* _Material provided_
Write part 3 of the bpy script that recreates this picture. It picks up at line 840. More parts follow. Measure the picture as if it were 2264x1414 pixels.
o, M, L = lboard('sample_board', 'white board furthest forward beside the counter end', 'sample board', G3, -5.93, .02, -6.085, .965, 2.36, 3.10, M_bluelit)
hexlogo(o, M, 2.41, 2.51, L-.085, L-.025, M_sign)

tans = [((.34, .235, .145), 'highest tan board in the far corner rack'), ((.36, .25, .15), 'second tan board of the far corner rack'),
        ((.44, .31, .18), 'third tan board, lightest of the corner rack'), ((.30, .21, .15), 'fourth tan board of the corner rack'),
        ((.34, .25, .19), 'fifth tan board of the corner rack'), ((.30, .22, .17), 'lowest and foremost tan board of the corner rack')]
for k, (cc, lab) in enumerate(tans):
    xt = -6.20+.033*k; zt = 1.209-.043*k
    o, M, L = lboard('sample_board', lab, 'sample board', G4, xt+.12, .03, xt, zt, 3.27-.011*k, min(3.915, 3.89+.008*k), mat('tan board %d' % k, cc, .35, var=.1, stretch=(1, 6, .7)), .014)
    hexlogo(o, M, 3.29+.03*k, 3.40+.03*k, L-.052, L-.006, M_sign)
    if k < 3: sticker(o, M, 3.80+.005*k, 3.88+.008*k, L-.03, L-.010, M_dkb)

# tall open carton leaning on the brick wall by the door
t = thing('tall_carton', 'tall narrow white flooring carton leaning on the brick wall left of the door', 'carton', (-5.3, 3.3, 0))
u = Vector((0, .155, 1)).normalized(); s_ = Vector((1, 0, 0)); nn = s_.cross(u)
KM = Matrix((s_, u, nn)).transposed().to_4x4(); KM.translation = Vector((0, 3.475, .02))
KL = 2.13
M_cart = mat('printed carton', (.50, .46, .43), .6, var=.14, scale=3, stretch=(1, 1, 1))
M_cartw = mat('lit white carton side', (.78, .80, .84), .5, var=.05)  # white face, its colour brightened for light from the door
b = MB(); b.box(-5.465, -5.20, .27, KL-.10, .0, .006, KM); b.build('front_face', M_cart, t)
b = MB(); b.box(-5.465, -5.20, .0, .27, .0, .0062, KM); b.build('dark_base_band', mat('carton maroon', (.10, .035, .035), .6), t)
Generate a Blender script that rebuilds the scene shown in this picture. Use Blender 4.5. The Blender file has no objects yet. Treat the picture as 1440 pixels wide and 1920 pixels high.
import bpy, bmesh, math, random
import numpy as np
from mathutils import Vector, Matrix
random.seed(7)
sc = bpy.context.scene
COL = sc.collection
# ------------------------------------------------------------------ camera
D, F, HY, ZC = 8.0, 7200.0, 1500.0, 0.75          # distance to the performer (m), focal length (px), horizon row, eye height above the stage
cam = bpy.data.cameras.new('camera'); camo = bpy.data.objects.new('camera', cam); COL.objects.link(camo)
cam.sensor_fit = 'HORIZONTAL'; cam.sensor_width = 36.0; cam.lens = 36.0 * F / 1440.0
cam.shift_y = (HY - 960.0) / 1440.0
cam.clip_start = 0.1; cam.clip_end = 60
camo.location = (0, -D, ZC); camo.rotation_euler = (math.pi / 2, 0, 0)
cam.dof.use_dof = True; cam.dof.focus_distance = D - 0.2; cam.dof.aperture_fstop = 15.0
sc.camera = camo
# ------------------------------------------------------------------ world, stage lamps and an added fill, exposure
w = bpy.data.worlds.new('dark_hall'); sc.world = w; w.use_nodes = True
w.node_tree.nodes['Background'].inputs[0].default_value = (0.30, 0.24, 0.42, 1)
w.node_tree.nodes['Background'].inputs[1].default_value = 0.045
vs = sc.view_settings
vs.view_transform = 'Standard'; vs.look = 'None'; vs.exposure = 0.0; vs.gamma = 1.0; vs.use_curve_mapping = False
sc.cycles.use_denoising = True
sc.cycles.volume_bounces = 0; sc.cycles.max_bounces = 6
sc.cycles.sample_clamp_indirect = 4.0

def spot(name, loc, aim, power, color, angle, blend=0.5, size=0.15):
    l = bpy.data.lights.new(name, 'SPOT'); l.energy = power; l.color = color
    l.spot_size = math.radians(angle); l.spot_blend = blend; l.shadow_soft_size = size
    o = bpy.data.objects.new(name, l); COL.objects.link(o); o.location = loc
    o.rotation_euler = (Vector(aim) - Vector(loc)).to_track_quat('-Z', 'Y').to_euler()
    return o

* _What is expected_
Repeat the entries exactly, all of them.

* _Expected answer_
Write part 3 of the bpy script that recreates this picture. It picks up at line 840. More parts follow. Measure the picture as if it were 2264x1414 pixels.
o, M, L = lboard('sample_board', 'white board furthest forward beside the counter end', 'sample board', G3, -5.93, .02, -6.085, .965, 2.36, 3.10, M_bluelit)
hexlogo(o, M, 2.41, 2.51, L-.085, L-.025, M_sign)

tans = [((.34, .235, .145), 'highest tan board in the far corner rack'), ((.36, .25, .15), 'second tan board of the far corner rack'),
        ((.44, .31, .18), 'third tan board, lightest of the corner rack'), ((.30, .21, .15), 'fourth tan board of the corner rack'),
        ((.34, .25, .19), 'fifth tan board of the corner rack'), ((.30, .22, .17), 'lowest and foremost tan board of the corner rack')]
for k, (cc, lab) in enumerate(tans):
    xt = -6.20+.033*k; zt = 1.209-.043*k
    o, M, L = lboard('sample_board', lab, 'sample board', G4, xt+.12, .03, xt, zt, 3.27-.011*k, min(3.915, 3.89+.008*k), mat('tan board %d' % k, cc, .35, var=.1, stretch=(1, 6, .7)), .014)
    hexlogo(o, M, 3.29+.03*k, 3.40+.03*k, L-.052, L-.006, M_sign)
    if k < 3: sticker(o, M, 3.80+.005*k, 3.88+.008*k, L-.03, L-.010, M_dkb)

# tall open carton leaning on the brick wall by the door
t = thing('tall_carton', 'tall narrow white flooring carton leaning on the brick wall left of the door', 'carton', (-5.3, 3.3, 0))
u = Vector((0, .155, 1)).normalized(); s_ = Vector((1, 0, 0)); nn = s_.cross(u)
KM = Matrix((s_, u, nn)).transposed().to_4x4(); KM.translation = Vector((0, 3.475, .02))
KL = 2.13
M_cart = mat('printed carton', (.50, .46, .43), .6, var=.14, scale=3, stretch=(1, 1, 1))
M_cartw = mat('lit white carton side', (.78, .80, .84), .5, var=.05)  # white face, its colour brightened for light from the door
b = MB(); b.box(-5.465, -5.20, .27, KL-.10, .0, .006, KM); b.build('front_face', M_cart, t)
b = MB(); b.box(-5.465, -5.20, .0, .27, .0, .0062, KM); b.build('dark_base_band', mat('carton maroon', (.10, .035, .035), .6), t)
Generate a Blender script that rebuilds the scene shown in this picture. Use Blender 4.5. The Blender file has no objects yet. Treat the picture as 1440 pixels wide and 1920 pixels high.
import bpy, bmesh, math, random
import numpy as np
from mathutils import Vector, Matrix
random.seed(7)
sc = bpy.context.scene
COL = sc.collection
# ------------------------------------------------------------------ camera
D, F, HY, ZC = 8.0, 7200.0, 1500.0, 0.75          # distance to the performer (m), focal length (px), horizon row, eye height above the stage
cam = bpy.data.cameras.new('camera'); camo = bpy.data.objects.new('camera', cam); COL.objects.link(camo)
cam.sensor_fit = 'HORIZONTAL'; cam.sensor_width = 36.0; cam.lens = 36.0 * F / 1440.0
cam.shift_y = (HY - 960.0) / 1440.0
cam.clip_start = 0.1; cam.clip_end = 60
camo.location = (0, -D, ZC); camo.rotation_euler = (math.pi / 2, 0, 0)
cam.dof.use_dof = True; cam.dof.focus_distance = D - 0.2; cam.dof.aperture_fstop = 15.0
sc.camera = camo
# ------------------------------------------------------------------ world, stage lamps and an added fill, exposure
w = bpy.data.worlds.new('dark_hall'); sc.world = w; w.use_nodes = True
w.node_tree.nodes['Background'].inputs[0].default_value = (0.30, 0.24, 0.42, 1)
w.node_tree.nodes['Background'].inputs[1].default_value = 0.045
vs = sc.view_settings
vs.view_transform = 'Standard'; vs.look = 'None'; vs.exposure = 0.0; vs.gamma = 1.0; vs.use_curve_mapping = False
sc.cycles.use_denoising = True
sc.cycles.volume_bounces = 0; sc.cycles.max_bounces = 6
sc.cycles.sample_clamp_indirect = 4.0

def spot(name, loc, aim, power, color, angle, blend=0.5, size=0.15):
    l = bpy.data.lights.new(name, 'SPOT'); l.energy = power; l.color = color
    l.spot_size = math.radians(angle); l.spot_blend = blend; l.shadow_soft_size = size
    o = bpy.data.objects.new(name, l); COL.objects.link(o); o.location = loc
    o.rotation_euler = (Vector(aim) - Vector(loc)).to_track_quat('-Z', 'Y').to_euler()
    return o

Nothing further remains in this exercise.